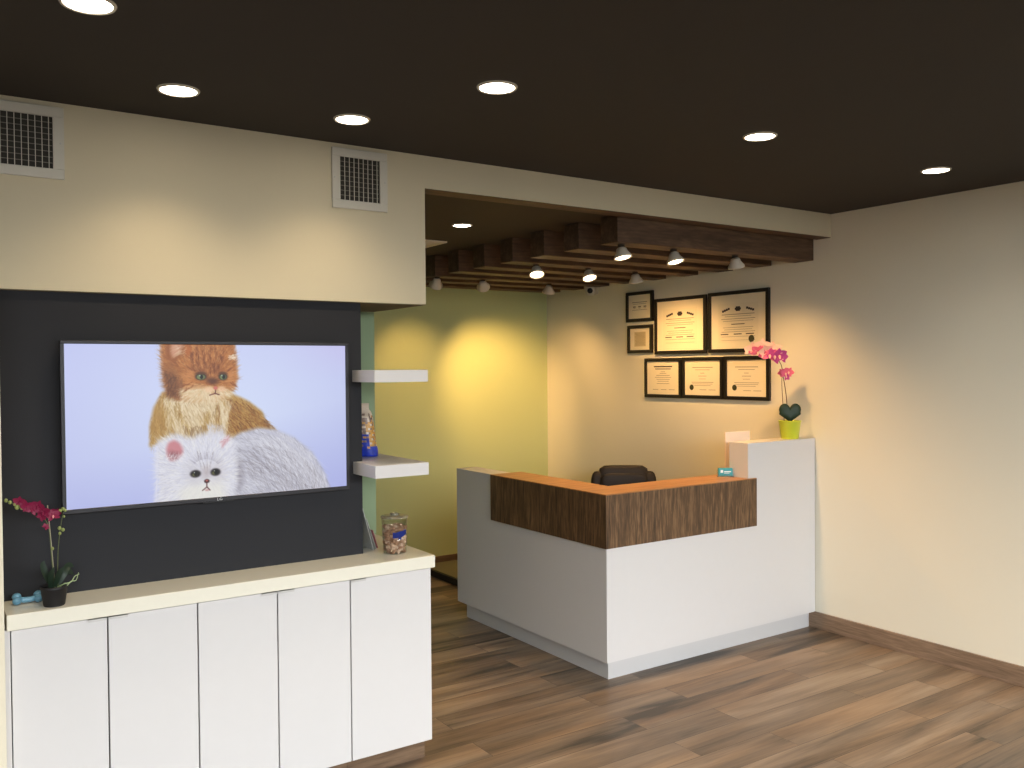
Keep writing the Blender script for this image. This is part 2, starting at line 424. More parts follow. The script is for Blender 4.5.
# ------------------------------------------------------------------ reception desk
def reception_desk():
    t = thing('reception_desk', 'white L-shaped reception desk with brown wood top band', 'desk', (3.6, 4.2, 0))
    X0, Y0, YE, XB = 3.148, 3.752, 5.380, XR - .004
    TW = 4.298                                    # left face of tall end block
    ZBt, ZW, ZT = 0.108, 0.746, 1.045
    bm = BM()
    # lower L body
    # front panel with the tall right end, cut as one profile and given its depth
    prof = [(X0, ZBt), (XB, ZBt), (XB, 1.2665), (TW, 1.2665), (TW, ZW - .001), (X0, ZW - .001)]
    fr = [bm.verts.new((x, Y0, z)) for x, z in prof]; bk = [bm.verts.new((x, 3.905, z)) for x, z in prof]
    fs = [bm.faces.new(fr), bm.faces.new(list(reversed(bk)))]
    for i in range(6): fs.append(bm.faces.new((fr[i], bk[i], bk[(i + 1) % 6], fr[(i + 1) % 6])))
    bmesh.ops.recalc_face_normals(bm, faces=fs)
    box(bm, X0, 3.905, ZBt, X0 + .17, YE, ZW - .001)
    box(bm, X0, 4.920, ZW - .001, X0 + .16, YE, ZT)        # raised white left end
    obj('body', bm, M['laminate'], t)
    bm = BM()
    prism(bm, [(3.190, 5.327), (3.190, 3.793), (XR - .018, 3.793), (XR - .018, 3.95), (3.33, 3.95), (3.33, 5.327)], 0, ZBt)
    obj('toe_kick', bm, M['laminate_shaded'], t)
    # wood band: outside faces and a separate top board
    o = .013
    bm = BM()
    prism(bm, [(X0 - o, 4.919), (X0 - o, Y0 - o), (4.364, Y0 - o), (4.364, Y0 - .0005), (TW - .001, Y0 - .0005), (TW - .001, Y0 + .26), (X0 + .235, Y0 + .26), (X0 + .235, 4.919)], ZW, ZT - .003, mi=0)
    obj('wood_band', bm, M['wood_v'], t)
    bm = BM()
    prism(bm, [(X0 - o, 4.919), (X0 - o, Y0 - o), (4.364, Y0 - o), (4.364, Y0 - .0005), (TW - .001, Y0 - .0005), (TW - .001, Y0 + .26), (X0 + .235, Y0 + .26), (X0 + .235, 4.919)], ZT - .003, ZT + .002)
    obj('wood_top', bm, M['wood_top'], t)
    bm = BM()
    prism(bm, [(X0 + .172, YE), (X0 + .172, Y0 + .172), (TW - .002, Y0 + .172), (XB, Y0 + .172), (XB, 4.55), (3.85, 4.55), (3.85, YE)], .70, .735)
    obj('inner_worktop', bm, M['laminate_shaded'], t)
    bm = BM(); box(bm, 3.40, 5.30, 0, 3.83, 5.33, .70); obj('worktop_support', bm, M['laminate_shaded'], t)
    bm = BM(); box(bm, 4.90, 4.06, 0, 4.93, 4.53, .70); obj('worktop_support', bm, M['laminate_shaded'], t)
reception_desk()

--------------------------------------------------

Transcribe the full listing character for character. Pictures are excluded.

# FINISHED ANSWER
Keep writing the Blender script for this image. This is part 2, starting at line 424. More parts follow. The script is for Blender 4.5.
# ------------------------------------------------------------------ reception desk
def reception_desk():
    t = thing('reception_desk', 'white L-shaped reception desk with brown wood top band', 'desk', (3.6, 4.2, 0))
    X0, Y0, YE, XB = 3.148, 3.752, 5.380, XR - .004
    TW = 4.298                                    # left face of tall end block
    ZBt, ZW, ZT = 0.108, 0.746, 1.045
    bm = BM()
    # lower L body
    # front panel with the tall right end, cut as one profile and given its depth
    prof = [(X0, ZBt), (XB, ZBt), (XB, 1.2665), (TW, 1.2665), (TW, ZW - .001), (X0, ZW - .001)]
    fr = [bm.verts.new((x, Y0, z)) for x, z in prof]; bk = [bm.verts.new((x, 3.905, z)) for x, z in prof]
    fs = [bm.faces.new(fr), bm.faces.new(list(reversed(bk)))]
    for i in range(6): fs.append(bm.faces.new((fr[i], bk[i], bk[(i + 1) % 6], fr[(i + 1) % 6])))
    bmesh.ops.recalc_face_normals(bm, faces=fs)
    box(bm, X0, 3.905, ZBt, X0 + .17, YE, ZW - .001)
    box(bm, X0, 4.920, ZW - .001, X0 + .16, YE, ZT)        # raised white left end
    obj('body', bm, M['laminate'], t)
    bm = BM()
    prism(bm, [(3.190, 5.327), (3.190, 3.793), (XR - .018, 3.793), (XR - .018, 3.95), (3.33, 3.95), (3.33, 5.327)], 0, ZBt)
    obj('toe_kick', bm, M['laminate_shaded'], t)
    # wood band: outside faces and a separate top board
    o = .013
    bm = BM()
    prism(bm, [(X0 - o, 4.919), (X0 - o, Y0 - o), (4.364, Y0 - o), (4.364, Y0 - .0005), (TW - .001, Y0 - .0005), (TW - .001, Y0 + .26), (X0 + .235, Y0 + .26), (X0 + .235, 4.919)], ZW, ZT - .003, mi=0)
    obj('wood_band', bm, M['wood_v'], t)
    bm = BM()
    prism(bm, [(X0 - o, 4.919), (X0 - o, Y0 - o), (4.364, Y0 - o), (4.364, Y0 - .0005), (TW - .001, Y0 - .0005), (TW - .001, Y0 + .26), (X0 + .235, Y0 + .26), (X0 + .235, 4.919)], ZT - .003, ZT + .002)
    obj('wood_top', bm, M['wood_top'], t)
    bm = BM()
    prism(bm, [(X0 + .172, YE), (X0 + .172, Y0 + .172), (TW - .002, Y0 + .172), (XB, Y0 + .172), (XB, 4.55), (3.85, 4.55), (3.85, YE)], .70, .735)
    obj('inner_worktop', bm, M['laminate_shaded'], t)
    bm = BM(); box(bm, 3.40, 5.30, 0, 3.83, 5.33, .70); obj('worktop_support', bm, M['laminate_shaded'], t)
    bm = BM(); box(bm, 4.90, 4.06, 0, 4.93, 4.53, .70); obj('worktop_support', bm, M['laminate_shaded'], t)
reception_desk()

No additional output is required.